Kawasan bisnis Ginza, Tokyo, Jepang, Jumat (21/9) pagi. Jalanan masih belum begitu ramai. Burung berbulu hitam memekik,
Seorang perempuan paruh baya mengayuh sepeda berkeranjang melintasi jalur yang disediakan. Dalam kerumunan, seorang ibu dan pekerja berpakaian necis pun menuntun sepedanya. Bahkan, di penyeberangan jalan, tempat persimpangan empat jalan bertemu, polisi pun memarkir sepedanya, kemudian mengatur lalu lintas kendaraan dan orang.
Selama lima hari di kota ini, pemandangan serupa selalu terlihat. Sepeda telah menjadi bagian hidup warga Tokyo yang tidak terpisahkan dalam aktivitas 12 juta warga kota.

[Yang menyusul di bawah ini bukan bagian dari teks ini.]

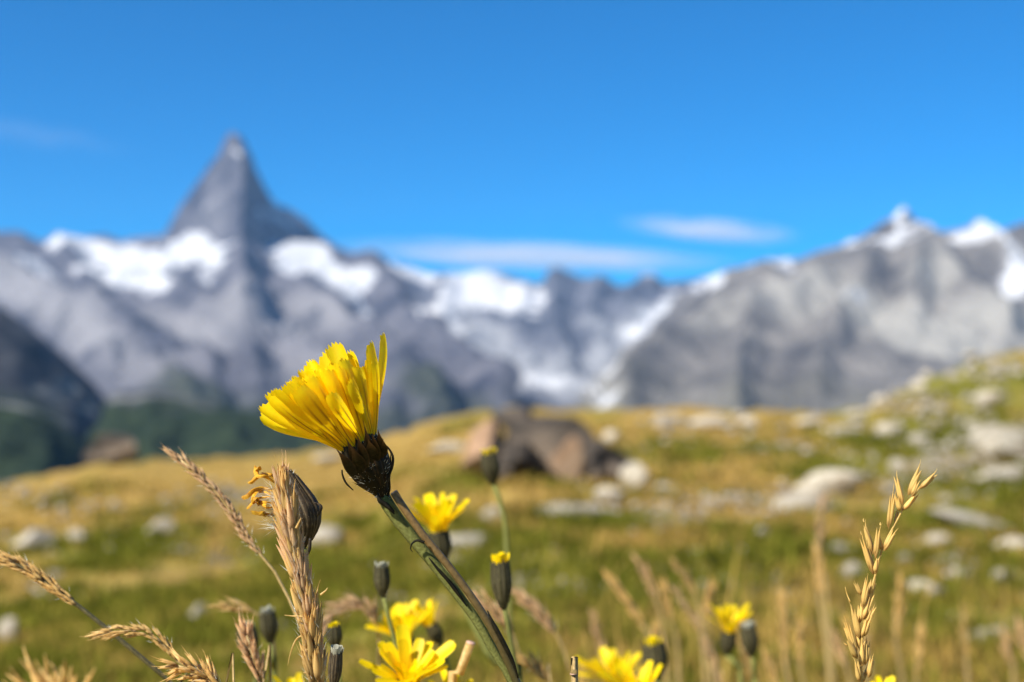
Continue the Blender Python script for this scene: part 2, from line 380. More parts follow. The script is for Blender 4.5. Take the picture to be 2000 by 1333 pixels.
# the great rock pyramid: lofted between its ridge lines
mountain('mountain_peak', 'steep pyramid shaped rock peak with a lit left face and shaded right face',
    [[(456, 262, 9800), (440, 420, 10600), (420, 600, 11200)],
     [(446, 262, 9640), (436, 282, 9650), (429, 300, 9650), (413, 324, 9660), (396, 346, 9680), (376, 372, 9700), (354, 400, 9730), (336, 428, 9760), (322, 455, 9800), (280, 520, 9820)],
     [(450, 260, 9560), (438, 300, 9480), (430, 350, 9440), (420, 410, 9400), (410, 470, 9340), (400, 560, 9200)],
     [(460, 261, 9500), (474, 296, 9330), (476, 340, 9210), (474, 400, 9060), (470, 460, 8900), (462, 520, 8650), (466, 600, 8250)],
     [(466, 264, 9600), (482, 312, 9640), (490, 360, 9640), (497, 410, 9640), (520, 470, 9600), (540, 600, 9300)],
     [(470, 268, 9750), (490, 306, 9950), (503, 345, 10150), (520, 386, 10350), (560, 410, 10450), (600, 434, 10500), (645, 472, 10500), (700, 512, 10500)],
     [(458, 262, 9800), (560, 440, 10600), (640, 600, 11200)]],
    170, 150, M['massif'], 48, 1 / 360.0, snow=[(470, 302, 10, 6, 0, .6), (545, 405, 24, 9, 30, .8), (400, 408, 40, 4, -22, .56), (560, 440, 40, 8, 28, .75), (505, 430, 8, 26, 10, .55)], scree=[(420, 420, 40, 60, 15, .4)], crest_amp=0.7, back=False, seed=1)

SNOW_L = [(150, 492, 48, 20, 5), (225, 505, 75, 26, 5), (300, 515, 60, 24, -5), (375, 490, 60, 32, -22), (415, 462, 32, 22, 0), (420, 505, 30, 24, -30), (340, 530, 60, 18, 0),
          (245, 556, 92, 16, 8), (205, 550, 40, 12, 0), (15, 525, 60, 14, 15, .75), (85, 545, 40, 14, 25, .62),
          (560, 500, 48, 20, 15), (620, 515, 60, 34, 20), (660, 548, 55, 28, 25), (600, 480, 40, 14, 10), (700, 560, 28, 20, 30, .8), (565, 530, 36, 14, 25), (690, 590, 30, 14, 10, .65)]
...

Semakin lama, pengguna sepeda di Tokyo semakin meningkat, seiring dengan kampanye hidup sehat. Kementerian Transportasi Jepang mencatat, sebesar 14 persen dari perjalanan di Tokyo pada 2008 dilakukan dengan sepeda. Sebagian pengguna sepeda memanfaatkannya untuk perjalanan jarak pendek, kemudian dilanjutkan dengan moda angkutan kereta. Tren pertambahan jumlah pengguna sepeda terus berkembang sampai sekarang.
Ketika gempa melanda Jepang Maret 2011, keberadaan sepeda sangat diperlukan. Ketika bencana itu terjadi, jaringan kereta bawah tanah sempat terhenti. Mobilitas warga pun lumpuh, semua orang terhambat bepergian ke tempat tujuannya. Orang semakin membutuhkan sepeda sebagai angkutan alternatif membantu mobilitas sehari-hari mereka.

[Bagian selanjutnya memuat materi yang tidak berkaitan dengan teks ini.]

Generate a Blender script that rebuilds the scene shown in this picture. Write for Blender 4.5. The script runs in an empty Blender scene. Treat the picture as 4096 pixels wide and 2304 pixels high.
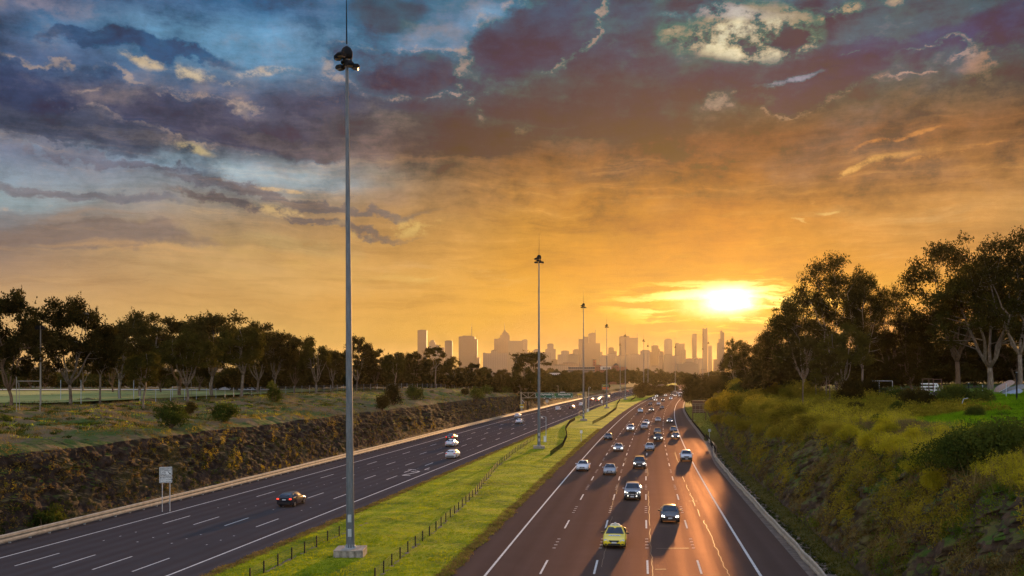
import bpy, bmesh, math, random
import numpy as np
from mathutils import Vector, Matrix, noise as mnoise

# ------------------------------------------------------------------ camera
FPX, CX, HY, CAMH = 3900.0, 2048.0, 1504.0, 13.7      # focal length in photo pixels, principal column, horizon row, eye height
SV = FPX/2318.0      # survey distances below were read with a 2318 px lens; SV turns them into metres
HAZE_DENS, HAZE_G, HAZE_TOP, HAZE_COL = 0.000021, 0.64, 325.0, (0.95, 0.82, 0.56)
SC = bpy.context.scene
COL = SC.collection
cam_d = bpy.data.cameras.new("camera"); cam = bpy.data.objects.new("camera", cam_d); COL.objects.link(cam)
cam.location = (0, 0, CAMH); cam.rotation_euler = (math.radians(90), 0, 0)
cam_d.sensor_width = 36; cam_d.lens = 36 * FPX / 4096
cam_d.shift_y = (HY - 1152) / 4096
cam_d.clip_start = 0.3; cam_d.clip_end = 40000
SC.camera = cam
SC.render.resolution_x, SC.render.resolution_y = 1024, 576
SC.render.engine = 'CYCLES'
cy = SC.cycles
cy.use_denoising = True; cy.denoising_prefilter = 'NONE'
try: cy.denoiser = 'OPENIMAGEDENOISE'
except Exception: pass
cy.use_adaptive_sampling = True; cy.adaptive_threshold = 0.01
cy.max_bounces = 6; cy.diffuse_bounces = 2; cy.glossy_bounces = 3; cy.transmission_bounces = 3
cy.transparent_max_bounces = 12; cy.volume_bounces = 0
cy.sample_clamp_indirect = 4.0
cy.caustics_reflective = False; cy.caustics_refractive = False
SC.view_settings.view_transform = 'Standard'; SC.view_settings.look = 'None'
SC.view_settings.exposure = 0.45; SC.view_settings.gamma = 1.0; SC.view_settings.use_curve_mapping = False

def lin(c):
    return tuple(((x/255.0)/12.92 if x <= 10 else (((x/255.0)+0.055)/1.055)**2.4) for x in c)

# ------------------------------------------------------------------ sun
SUN_AZ = math.atan2((2893-CX)/FPX, 1.0)
SUN_EL = math.atan2(HY-1216, math.hypot(FPX, 2893-CX))
sd = Vector((math.sin(SUN_AZ)*math.cos(SUN_EL), math.cos(SUN_AZ)*math.cos(SUN_EL), math.sin(SUN_EL)))
sun_l = bpy.data.lights.new("sun", 'SUN'); sun_o = bpy.data.objects.new("sun", sun_l); COL.objects.link(sun_o)
sun_l.energy = 5.0; sun_l.angle = math.radians(0.9); sun_l.color = (1.0, 0.52, 0.19)
sun_o.rotation_euler = (-sd).to_track_quat('-Z', 'Y').to_euler()

# ------------------------------------------------------------------ sky (directional, procedural)
W = bpy.data.worlds.new("World"); SC.world = W; W.use_nodes = True
nt = W.node_tree; N = nt.nodes; L = nt.links
for n in list(N): N.remove(n)

def nd(t, **kw):
    n = N.new(t)
    for k, v in kw.items(): setattr(n, k, v)
    return n
def put(sock, v):
    if hasattr(v, 'links') or isinstance(v, bpy.types.NodeSocket): L.new(v, sock)
    else: sock.default_value = v
def M(op, a, b=None, c=None, clamp=False):
    n = nd('ShaderNodeMath', operation=op, use_clamp=clamp); put(n.inputs[0], a)
    if b is not None: put(n.inputs[1], b)
    if c is not None: put(n.inputs[2], c)
    return n.outputs[0]
def VM(op, a, b=None, out=0):
    n = nd('ShaderNodeVectorMath', operation=op); put(n.inputs[0], a)
    if b is not None:
        put(n.inputs[3] if op == 'SCALE' else n.inputs[1], b)
    return n.outputs[out]
def comb(x, y, z):
    n = nd('ShaderNodeCombineXYZ'); put(n.inputs[0], x); put(n.inputs[1], y); put(n.inputs[2], z); return n.outputs[0]
def ss(v, a, b, c=0.0, d=1.0):
    n = nd('ShaderNodeMapRange', interpolation_type='SMOOTHSTEP'); put(n.inputs[0], v)
    n.inputs[1].default_value = a; n.inputs[2].default_value = b; n.inputs[3].default_value = c; n.inputs[4].default_value = d
    return n.outputs[0]
def mapr(v, a, b, c=0.0, d=1.0):
    n = nd('ShaderNodeMapRange'); put(n.inputs[0], v)
    n.inputs[1].default_value = a; n.inputs[2].default_value = b; n.inputs[3].default_value = c; n.inputs[4].default_value = d
    return n.outputs[0]
def mix(f, a, b, blend='MIX'):
    n = nd('ShaderNodeMix', data_type='RGBA', blend_type=blend); put(n.inputs[0], f)
    put(n.inputs[6], a if not isinstance(a, tuple) else (*a[:3], 1)); put(n.inputs[7], b if not isinstance(b, tuple) else (*b[:3], 1))
    return n.outputs[2]
def noise(vec, scale, detail=5, rough=0.55, dist=0.0, color=False, lac=2.0):
    n = nd('ShaderNodeTexNoise'); put(n.inputs['Vector'], vec)
    n.inputs['Scale'].default_value = scale; n.inputs['Detail'].default_value = detail
    n.inputs['Roughness'].default_value = rough; n.inputs['Distortion'].default_value = dist
    n.inputs['Lacunarity'].default_value = lac
    return n.outputs['Color' if color else 'Fac']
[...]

Saika Tince Napitupulu (45), warga Indonesia yang tinggal di Jepang selama 20 tahun, hampir setiap hari menggunakan sepeda. Selain lebih murah dari moda angkutan lain, menggunakan sepeda menjadi pilihan yang menyehatkan. Jika dihitung panjang perjalanannya, rata-rata per hari Tince mengayuh sepeda 5-10 kilometer. Selebihnya, terhubung dengan angkutan publik, seperti kereta.

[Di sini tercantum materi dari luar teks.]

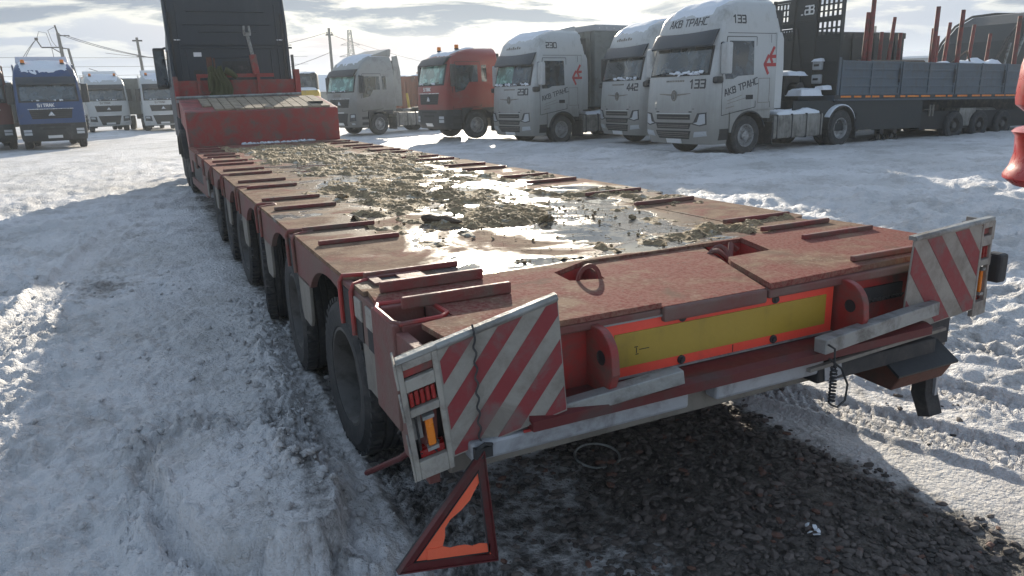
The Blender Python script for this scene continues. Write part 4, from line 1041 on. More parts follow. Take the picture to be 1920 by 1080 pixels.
def chassis(T, wb, tail, yw=1.02, tank=True, body='chassis', dual=True, rear_axles=1, snow=True, seed=1, rim='rim_silver', arch='white_cab'):
    mb = MB(); mb.bb(-tail, 1.0, .36, .44, .72, 1.0); a = mb.build('frame_rail', body, T)
    mb = MB(); mb.bb(-tail, 1.0, -.44, -.36, .72, 1.0); mb.build('frame_rail', body, T)
    mb = MB(); mb.bb(-tail + .3, -tail + 1.7, -.5, .5, 1.0, 1.08); mb.lathe([(.0005, .06), (.48, .05), (.5, .0), (.5, -.06)], (-wb + .1, 0, 1.14), 'z', 24); mb.build('coupling_plate', body, T)
    mb = MB(); mb.bb(-.75, -.15, -.5, .5, .5, 1.1); mb.bb(.3, .9, -.9, .9, .35, .6); mb.build('engine_bay', 'slot_dark', T)
    for sg in (1, -1):
        st = .0
        wheel(T, (0, sg * 1.03, .51), .51, .30, sg, rim, seg=30)
        for k in range(rear_axles):
            xx = -wb - 1.35 * k
            wheel(T, (xx, sg * 1.06, .51), .51, .27, sg, rim, dish=-.35, seg=30); wheel(T, (xx, sg * .74, .51), .51, .27, sg, rim, seg=20)
            mb = MB(); pr = [(xx + .60 * math.cos(t), .54 + .60 * math.sin(t)) for t in np.linspace(-.05, PI + .05, 15)] + [(xx + .565 * math.cos(t), .54 + .565 * math.sin(t)) for t in np.linspace(PI + .05, -.05, 15)]
            mb.prism(pr, 'y', *sorted((sg * .62, sg * 1.22))); mg = mb.build('rear_mudguard', 'black_part', T, smooth=True)
            if snow:
                mb = MB(); pr = [(xx + .64 * math.cos(t), .54 + .635 * math.sin(t)) for t in np.linspace(.5, PI - .35, 12)] + [(xx + .602 * math.cos(t), .54 + .602 * math.sin(t)) for t in np.linspace(PI - .35, .5, 12)]
                mb.prism(pr, 'y', *sorted((sg * .64, sg * 1.2))); mb.build('mudguard_snow', 'snow_cap', mg, smooth=True)
            mb = MB(); mb.bb(xx - .66, xx - .63, *sorted((sg * .7, sg * 1.2)), .2, .9); mb.build('mud_flap', 'rubber', T)
        if tank:
            x1 = -.98; x0 = -wb + .80; mb = MB()
            mb.cbox(x0, x1, *sorted((sg * .55, sg * 1.22)), .36, .98, .06); tk = mb.build('fuel_tank', 'tank', T, smooth=True)
            for k in range(4):
                xx = x0 + .12 + (x1 - x0 - .24) * k / 3
                mb = MB(); mb.cbox(xx - .025, xx + .025, *sorted((sg * .5, sg * 1.235)), .34, .995, .02); mb.build('strap', 'chassis', tk)
            if snow: snow_blob(tk, x0 + .05, x1 - .1, *sorted((sg * .58, sg * 1.18)), .98, .13, seed, name='tank_snow')
            mb = MB(); mb.bb(-.97, -.93, *sorted((sg * .6, sg * 1.2)), .22, .8); mb.build('mud_flap', 'rubber', T)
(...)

Walau memiliki mobil, Tince jarang menggunakannya. Bepergian dengan mobil di Tokyo agak repot dan perlu mengeluarkan biaya lebih banyak. Jalanan Tokyo ketika hari kerja dipadati banyak kendaraan. Laju kendaraan sering terhenti, terutama area lampu pengatur lalu lintas. Sementara biaya parkir untuk mobil sangat besar, tergantung dari lokasi dan lamanya parkir.
”Kami sekeluarga memiliki tiga sepeda. Satu sepeda harus disimpan dalam apartemen karena pengelola apartemen hanya memberi kuota dua sepeda untuk tiap-tiap penghuni,” tutur Tince.